Komura made imaginative compositions of mundane forms such as the human body; she was also playing with wabi-sabi, a Japanese approach that emphasised the fleeting nature of beauty, an aesthetic characterised by simplicity, modesty and intimacy.  Shikanosuke Yagaki photographed ordinary everyday vignettes.
The penultimate gallery considers the Hungarian influence; Moholy-Nagy was Hungarian but there were others such as Gyorgy Kepes who tended to set up his own little scenes and used photographic techniques such as double exposures to emphasise their meanings. Gyula Holics had a similar approach yet relied more on the presence of light to make her point felt. Judith Karasz had gone to the Bauhaus to study photography and her images here show close ups of textured surfaces such as textiles; she was expelled from Germany because of Communist sympathies.

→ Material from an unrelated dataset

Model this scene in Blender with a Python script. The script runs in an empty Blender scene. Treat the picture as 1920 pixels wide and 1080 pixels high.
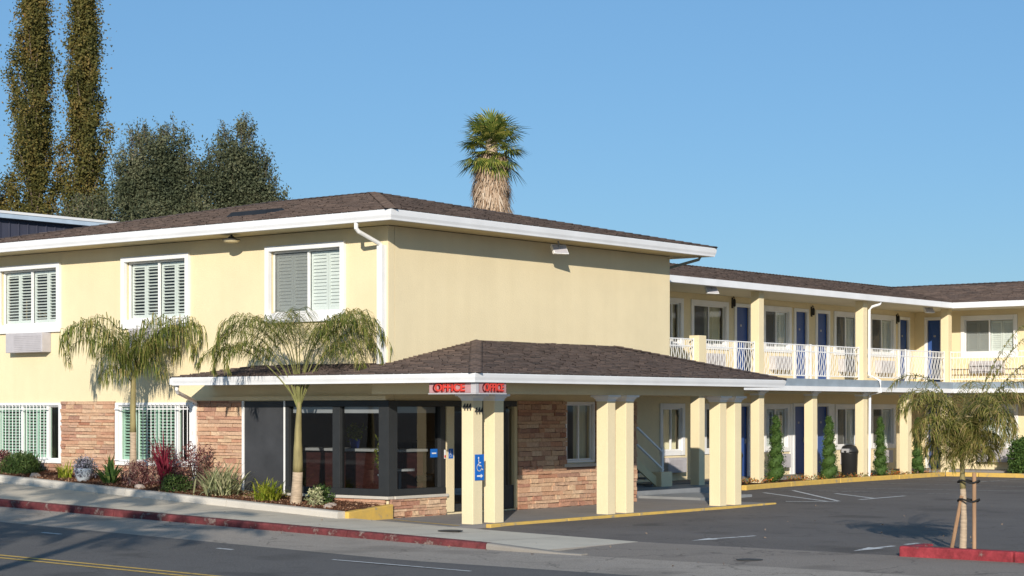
import bpy, bmesh, math, random
import numpy as np
from mathutils import Vector, Matrix
SC = bpy.context.scene
COL = SC.collection
random.seed(7)
RNG = np.random.default_rng(11)
PI = math.pi
R = math.radians

# ------------------------------------------------------------------ camera
CAMX, CAMY, EYE = -27.416, -24.963, 2.11
VIEW_ANG = 38.589                         # view direction, degrees from +X
cd = bpy.data.cameras.new('camera'); cam = bpy.data.objects.new('camera', cd); COL.objects.link(cam)
cam.location = (CAMX, CAMY, EYE)
cam.rotation_euler = (R(90), 0, R(VIEW_ANG - 90))
cd.sensor_width = 36; cd.lens = 3559 / 1920 * 36
cd.shift_y = 226 / 1920
cd.clip_end = 3000; cd.clip_start = 0.5
SC.camera = cam
# ------------------------------------------------------------------ light
SUN_A, SUN_E = 35.0, 18.3                 # azimuth from -X toward -Y, elevation
sdir = Vector((-math.cos(R(SUN_A)) * math.cos(R(SUN_E)), -math.sin(R(SUN_A)) * math.cos(R(SUN_E)), math.sin(R(SUN_E))))
sl = bpy.data.lights.new('sun', 'SUN'); sl.energy = 5.0; sl.angle = R(0.53); sl.color = (1.0, 0.915, 0.79)
so = bpy.data.objects.new('sun', sl); COL.objects.link(so)
so.rotation_euler = sdir.to_track_quat('Z', 'Y').to_euler(); so.location = (-20, -20, 30)
W = bpy.data.worlds.new('World'); SC.world = W; W.use_nodes = True
nt = W.node_tree; nt.nodes.clear()
sky = nt.nodes.new('ShaderNodeTexSky'); sky.sky_type = 'NISHITA'; sky.sun_disc = False
sky.sun_elevation = R(SUN_E); sky.sun_rotation = math.atan2(sdir.x, sdir.y)
sky.altitude = 0; sky.air_density = 1.0; sky.dust_density = 0.3; sky.ozone_density = 2.6
bg = nt.nodes.new('ShaderNodeBackground'); bg.inputs[1].default_value = 0.092
wo = nt.nodes.new('ShaderNodeOutputWorld')
tint = nt.nodes.new('ShaderNodeMix'); tint.data_type = 'RGBA'; tint.blend_type = 'MULTIPLY'; tint.inputs[0].default_value = 1.0
tint.inputs[7].default_value = (.69, .87, 1.03, 1)
nt.links.new(sky.outputs[0], tint.inputs[6]); even = nt.nodes.new('ShaderNodeMix'); even.data_type = 'RGBA'; even.inputs[0].default_value = .42; even.inputs[7].default_value = (2.1, 4.75, 8.2, 1)
nt.links.new(tint.outputs[2], even.inputs[6]); nt.links.new(even.outputs[2], bg.inputs[0]); nt.links.new(bg.outputs[0], wo.inputs[0])
SC.view_settings.view_transform = 'Standard'; SC.view_settings.look = 'None'
SC.view_settings.exposure = 0.08; SC.view_settings.gamma = 1.0; SC.view_settings.use_curve_mapping = False
SC.render.engine = 'CYCLES'
SC.cycles.transparent_max_bounces = 16

# ------------------------------------------------------------------ materials
class NT:
    def __init__(s, m): s.t = m.node_tree; s.n = s.t.nodes; s.l = s.t.links
    def node(s, ty, **kw):
        n = s.n.new(ty)
        for k, v in kw.items(): setattr(n, k, v)
        return n
    def link(s, a, b): s.l.new(a, b)
def lin(c): return tuple(c) + (1.0,)
def newmat(name, rough=0.7, spec=0.3):
    m = bpy.data.materials.new(name); m.use_nodes = True
    t = NT(m); b = t.n['Principled BSDF']
    b.inputs['Roughness'].default_value = rough
    b.inputs['Specular IOR Level'].default_value = spec
    return m, t, b
def noise(t, scale, detail=4, vec=None, stretch=None, rough=.55):
    tc = t.node('ShaderNodeNewGeometry')
    mp = t.node('ShaderNodeMapping')
    t.link(tc.outputs['Position'], mp.inputs[0])
    if stretch: mp.inputs['Scale'].default_value = stretch
    n = t.node('ShaderNodeTexNoise'); n.inputs['Scale'].default_value = scale; n.inputs['Detail'].default_value = detail
    n.inputs['Roughness'].default_value = rough
    t.link(mp.outputs[0], n.inputs['Vector'])
    return n.outputs['Fac']
def ramp(t, fac, stops):
    r = t.node('ShaderNodeValToRGB')
    e = r.color_ramp.elements
    e[0].position, e[0].color = stops[0][0], lin(stops[0][1])
    e[1].position, e[1].color = stops[-1][0], lin(stops[-1][1])
    for p, c in stops[1:-1]:
        x = e.new(p); x.color = lin(c)
    t.link(fac, r.inputs[0]); return r.outputs[0]
def mix(t, fac, a, b, mode='MIX'):
    m = t.node('ShaderNodeMix', data_type='RGBA', blend_type=mode)
    if isinstance(fac, float): m.inputs[0].default_value = fac
    else: t.link(fac, m.inputs[0])
    for i, v in ((6, a), (7, b)):
        if isinstance(v, tuple): m.inputs[i].default_value = lin(v)
        else: t.link(v, m.inputs[i])
    return m.outputs[2]
def bump(t, b, h, strength, dist=0.01):
    n = t.node('ShaderNodeBump'); n.inputs['Strength'].default_value = strength; n.inputs['Distance'].default_value = dist
    t.link(h, n.inputs['Height']); t.link(n.outputs[0], b.inputs['Normal'])
def sc(c, k): return tuple(min(1, x * k) for x in c)
def plain(name, c, rough=.6, var=.12, scale=3., bs=0., bscale=60, spec=.3, stretch=None, metal=0.):
    m, t, b = newmat(name, rough, spec)
    f = noise(t, scale, 5, stretch=stretch)
    t.link(ramp(t, f, [(.3, sc(c, 1 - var)), (.7, sc(c, 1 + var))]), b.inputs['Base Color'])
    b.inputs['Metallic'].default_value = metal
    if bs: bump(t, b, noise(t, bscale, 3), bs)
    return m
M = {}
def stucco(name, c):
    m, t, b = newmat(name, .9, .15)
    base = ramp(t, noise(t, .6, 8, rough=.65), [(.3, sc(c, .88)), (.7, sc(c, 1.06))])
    streak = noise(t, 1.0, 5, stretch=(3.5, 3.5, .25))
    base = mix(t, ramp(t, streak, [(.45, (0, 0, 0)), (.8, (.30, .30, .30))]), base, (c[0] * .8, c[1] * .78, c[2] * .72))
    fine = noise(t, 45, 3)
    base = mix(t, .35, base, ramp(t, fine, [(.3, sc(c, .85)), (.7, sc(c, 1.1))]))
    t.link(base, b.inputs['Base Color'])
    bump(t, b, noise(t, 34, 4), .25, .02)
    return m
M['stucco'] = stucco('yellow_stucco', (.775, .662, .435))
M['white'] = plain('white_paint', (.78, .78, .78), .5, .05, 2, .1, 30)
M['gutter'] = plain('white_gutter_paint', (.76, .765, .78), .4, .06, 1.5, 0, stretch=(1, 1, 1))
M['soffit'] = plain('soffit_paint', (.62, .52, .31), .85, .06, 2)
M['slabface'] = plain('grey_blue_slab_paint', (.26, .31, .36), .7, .12, 3)
M['floorpaint'] = plain('grey_floor_paint', (.24, .25, .26), .55, .12, 2.)
M['blue'] = plain('blue_door_paint', (.035, .085, .27), .4, .1, 2)
M['dark'] = plain('dark_frame', (.028, .030, .032), .4, .1, 4)
M['panel'] = plain('charcoal_panel', (.045, .047, .052), .55, .2, 2)
M['black'] = plain('black_metal', (.02, .02, .02), .45, .1, 4)
M['acbody'] = plain('grey_ac_paint', (.46, .44, .46), .6, .08, 4)
M['grey'] = plain('grey_metal', (.35, .35, .36), .4, .1, 4)
M['galv'] = plain('galvanised_pipe', (.22, .25, .24), .5, .2, 4)
M['curtain'] = plain('cream_curtain', (.60, .56, .40), .9, .08, 6, stretch=(8, 8, .3))
M['room'] = plain('room_dark', (.10, .09, .08), .9, .2, 1)
M['lobbywall'] = plain('lobby_wall', (.30, .25, .21), .9, .2, 1)
M['wood'] = plain('dark_red_wood', (.10, .035, .03), .5, .3, 4, stretch=(1, 1, 5))
M['woodstake'] = plain('weathered_stake_wood', (.36, .22, .13), .85, .25, 8, .3, 40, stretch=(1, 1, .2))
M['pot'] = plain('glazed_blue_pot', (.02, .06, .40), .2, .1, 4)
M['potw'] = plain('white_pot', (.62, .68, .74), .4, .1, 4)
M['signface'] = plain('sign_face_pink', (.44, .25, .26), .6, .1, 6)
M['signred'] = plain('sign_red_letter', (.62, .06, .045), .5, .12, 10)
M['signdark'] = plain('sign_dark_red', (.10, .006, .008), .6, .1, 10)
M['signblue'] = plain('sign_blue', (.01, .13, .50), .45, .06, 6)
M['stickwhite'] = plain('sticker_white', (.75, .75, .75), .5, .05, 6)
M['bluewall'] = plain('slate_blue_wall', (.052, .056, .085), .8, .15, 1.5, stretch=(4, 4, .4))
M['palegreen'] = plain('shutter_white', (.66, .70, .68), .55, .05, 4)
M['rubber'] = plain('black_rubber', (.02, .02, .02), .8, .1, 10)
M['iron'] = plain('cast_iron', (.05, .048, .045), .7, .3, 10)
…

The final gallery shows the work of one artist Harry Callahan who was part of and taught at the Chicago New Bauhaus. There are both monochrome and colour works here. Of particular interest to me, are his nature photographs in which simple forms play an important part. A lot of his work seems abstract with Surrealist intentions such as use of marionettes as well as his wife and only model Eleanor; the photograph of her submerged in water with only her head and hair visible shows a typical range of tones.
I am not greatly impressed by this exhibition yet it is of interest in seeing the way photography emerged in the Modernist era and the manner it took it’s first steps into the art world. Does it belong there?!

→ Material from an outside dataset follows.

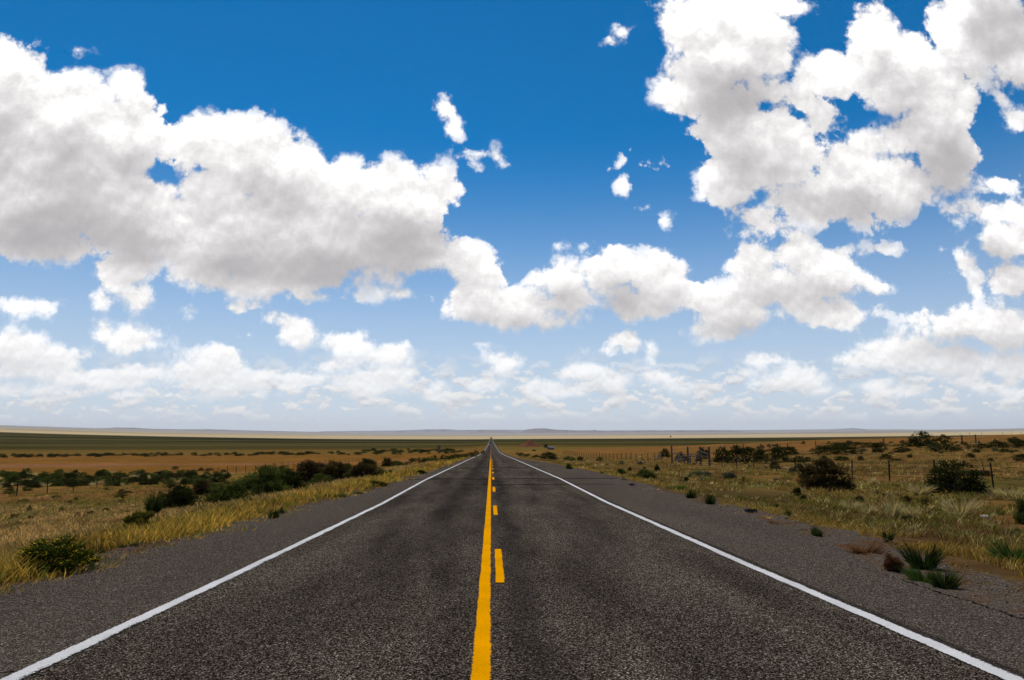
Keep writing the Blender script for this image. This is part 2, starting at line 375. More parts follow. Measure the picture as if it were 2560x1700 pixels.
# ground sheet
def build_ground():
    ys = np.concatenate([np.linspace(-40, 4, 50), 4 * 1.0165 ** np.arange(1, 590)]); ys = ys[ys < 60000]
    t = np.linspace(-1, 1, 301); t = np.sign(t) * np.abs(t) ** 1.35
    Y, T = np.meshgrid(ys, t, indexing='ij'); X = T * 1.25 * (16 + np.maximum(Y, 0))
    Z = ground_z(X, Y)
    n, m = Y.shape; v = np.stack([X, Y, Z], -1).reshape(-1, 3)
    i = (np.arange(n - 1)[:, None] * m + np.arange(m - 1)[None, :]).ravel()
    f = np.stack([i, i + 1, i + m + 1, i + m], -1).ravel()
    # what grows or lies where: soil, dry grass, scrub, far cloud shadow painted in
    x, y = v[:, 0], v[:, 1]; ly = np.log(np.maximum(y, 4.0))
    A = np.array
    soil, straw, olive, green, red = A([.19, .09, .030]), A([.17, .095, .026]), A([.095, .088, .022]), A([.050, .052, .016]), A([.25, .115, .055])
    pale, shadowed_scrub, grey = A([.57, .43, .24]), A([.016, .019, .005]), A([.38, .33, .27])
    def mixc(c, f_, d): f_ = np.clip(f_, 0, 1)[:, None]; return c * (1 - f_) + d * f_
    p1 = fbm(x / 5, y / 5, 4); p2 = fbm(x / 22 + 3, y / 22, 4)
    c = mixc(np.tile(soil, (len(x), 1)), smooth01(p1, .35, .65), straw); c = mixc(c, smooth01(p2, .45, .65) * .8, olive)
    c = mixc(c, smooth01(ly, np.log(60), np.log(130)) * smooth01(p1, .3, .6) * .8, A([.25, .14, .030]))
    c = mixc(c, (x > 0) * smooth01(ly, np.log(40), np.log(70)) * (1 - smooth01(ly, np.log(260), np.log(330))) * .75, A([.150, .084, .027]) * (.6 + .8 * p1)[:, None])
    c = mixc(c, (1 - smooth01(ly, np.log(30), np.log(60))) * (1 - smooth01(np.abs(x), 11, 16)) * .8, A([.085, .050, .022]))
    # left plain: bare reddish field, then shadow-darkened scrub and pale grass in long bands
    bx = fbm(x / 260 + 4, y / 60, 3); by = ly + (bx - .5) * .35
    fieldL = smooth01(ly, np.log(118), np.log(150)) * (x < 0)
    c = mixc(c, fieldL, A([.225, .105, .024]) * (0.9 + 0.25 * (fbm(x / 40, y / 25, 3) - .5))[:, None])
    c = mixc(c, (x < 0) * smooth01(by, np.log(205), np.log(225)) * (1 - smooth01(by, np.log(250), np.log(275))) * .8, red)
    c = mixc(c, smooth01(by, np.log(430), np.log(500)) * (1 - smooth01(by, np.log(620), np.log(700))) * .7, A([.135, .10, .026]))
    c = mixc(c, smooth01(by, np.log(640), np.log(760)), A([.066, .054, .015]))  # dark band: scrub and cloud shadow together in one ground colour
    c = mixc(c, smooth01(fbm(x / 1500, y / 190 + 5, 4), .44, .56) * smooth01(ly, np.log(640), np.log(800)) * .85, shadowed_scrub)  # streaks of scrub with the cloud shadow put into their colour
    c = mixc(c, smooth01(fbm(x / 1900 + 8, y / 260 + 2, 4), .54, .62) * smooth01(ly, np.log(760), np.log(900)) * .8, A([.11, .085, .026]))
    # right: rusty field
    fr = smooth01(x, 20, 60) * smooth01(ly, np.log(120), np.log(170)) * (1 - smooth01(ly, np.log(420), np.log(520)))
    c = mixc(c, fr * smooth01(p2, .3, .55), A([.22, .10, .028]))
    lb = ly + (fbm(x / 1500 + 1, y / 700, 3) - .5) * .45
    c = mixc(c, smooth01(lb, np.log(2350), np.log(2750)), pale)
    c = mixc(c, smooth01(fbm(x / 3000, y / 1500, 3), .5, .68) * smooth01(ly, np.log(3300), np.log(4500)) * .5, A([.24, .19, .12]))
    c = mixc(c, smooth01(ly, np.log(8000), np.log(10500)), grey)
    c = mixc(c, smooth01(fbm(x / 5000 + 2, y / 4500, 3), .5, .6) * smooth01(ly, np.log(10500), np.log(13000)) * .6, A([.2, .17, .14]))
    a = Mat('plain_soil'); tc_ = a.attr()
    g1 = a.ramp(a.noise(1.6, 6, 0.65), [(.3, (.62, .6, .58)), (.7, (1.3, 1.3, 1.3))])
    g2 = a.ramp(a.noise(0.08, 5, 0.6), [(.3, (.75, .78, .78)), (.7, (1.2, 1.18, 1.15))])
    a.base(a.mix(1.0, a.mix(1.0, tc_, g1, 'MULTIPLY'), g2, 'MULTIPLY')); a.bump(a.noise(6.0, 5, .65), .6, .06)
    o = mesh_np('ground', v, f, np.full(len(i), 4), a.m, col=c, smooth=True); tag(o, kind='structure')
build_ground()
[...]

In fact, this exhibition represents a part of the Tate collection and is therefore limited in scope. There is no photographic representation by British photographers since that work is concentrated in the Victoria and Albert Museum collection; this may be convenient for the gallery but for the visitor it might prove somewhat incomprehensible. What is this exhibition really about? The Tate collection it seems rather than a particular era of photography. However, over half the exhibition is devoted to a photographic exploration of the Bauhaus School and that is something quite unique which I have not seen in other exhibitions where photography is often portrayed as a lesser art within the context of the Bauhaus; here, we see more of the important role. For me, this part of the exhibition is what made it worthwhile.

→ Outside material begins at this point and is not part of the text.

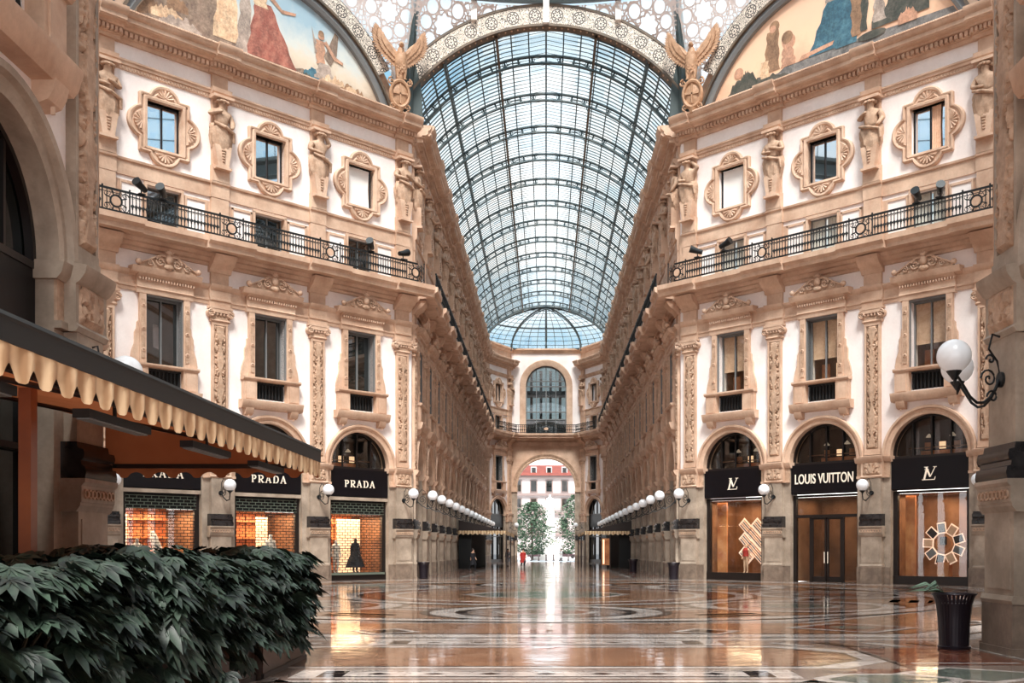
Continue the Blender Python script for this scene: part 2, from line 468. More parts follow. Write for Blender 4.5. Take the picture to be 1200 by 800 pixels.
NL = Seg((-C1, 18 - 2 * PE - NN * BA), 90, BA, NN)
NR = Seg((C1, 18), -90, BA, NN)
QL = Seg((-C1, 18), 135, B, 3)
QR = Seg((C2, 31.1), 225, B, 3)
SN = 3
S1 = Seg((-C2 - 2 * PE - SN * BA, 46.9), 0, BA, SN)
S2 = Seg((-C2, 31.1), 180, BA, SN)
S3 = Seg((C2, 46.9), 0, BA, SN)
S4 = Seg((C2 + 2 * PE + SN * BA, 31.1), 180, BA, SN)
ORD = ['first', 'second', 'third', 'fourth', 'fifth', 'sixth', 'seventh', 'eighth', 'ninth', 'tenth', 'eleventh', 'twelfth', 'thirteenth', 'fourteenth']

# ------------------------------------------------------------ one bay of wall (local: x along, -y towards the viewer)
HX = B / 2
def cornice_top(mb, x0, x1, dy=0.):
    d = -dy; q = .013 if dy else 0
    mb.ext([(0.05, 25.45 - q), (d - .12, 25.45 - q), (d - .16, 25.6 - q), (d - .3, 25.62 - q), (d - .3, 25.86 - q), (d - .58, 25.88 - q), (d - .62, 25.97 - q), (d - .9, 25.99 - q), (d - .94, 26.05 - q), (d - .99, 26.05 - q),
            (d - 1.0, 26.24 - q), (d - 1.06, 26.26 + q), (d - 1.14, 26.34 + q), (d - 1.2, 26.48 + q), (d - 1.2, 26.56 + q), (.05, 26.6 + q)], x0, x1, 'stone')
def slab(mb, x0, x1, dy=0.):
    d = -dy
    mb.ext([(0.05, 15.85), (-.12, 15.85), (-.14, 15.98), (-.26, 16.04), (-.3, 16.2), (-.44, 16.24), (-.5, 16.4), (d - 1.06, 16.44), (d - 1.08, 16.38), (d - 1.18, 16.38), (d - 1.2, 16.56),
            (d - 1.3, 16.66), (d - 1.38, 16.7), (d - 1.4, 16.95), (0.05, 17.0)], x0, x1, 'stone')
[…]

The curators talk of making a publication available that might be available by Christmas time but possibly not until january. A significant number of people have asked for this perhaps because as the exhibition stands, it is rather meaningless.
I attended three tours in relation to this exhibition.
The first was about the role of technology in the art work since various processes were used such as Photo-Etching (not quite sure what this process involves) as well as making Photograms (I have done this in the darkroom and it involves shining a light onto a piece of photographic paper while inseting an object between the two) yet for many of the works one was left wondering exactly in which matter the effects were achieved such as in Gyorgy Kepes’ image of a spiral in which there was a smaller image of what looked like a spider’s web but might have been a geometrical construction inserted by the photographer (like many photographers of this time, Kepes had no formal education). There were however some insights in this talk such as a brief description of the diatype colour printing process used by Harry Callahan in some of his photographs although this was more fully explained in the Simon Barber video.  Of course, the speaker was not specifically trying to explain photographic processes since the influence of technology was an important influence as a subject in it’s own right; it was the job of the artist to assimilate these concepts and make the ordinary extraordinary.
I also attended two other curatorial tours both of which were interesting; notes from these have been incorporated into my text.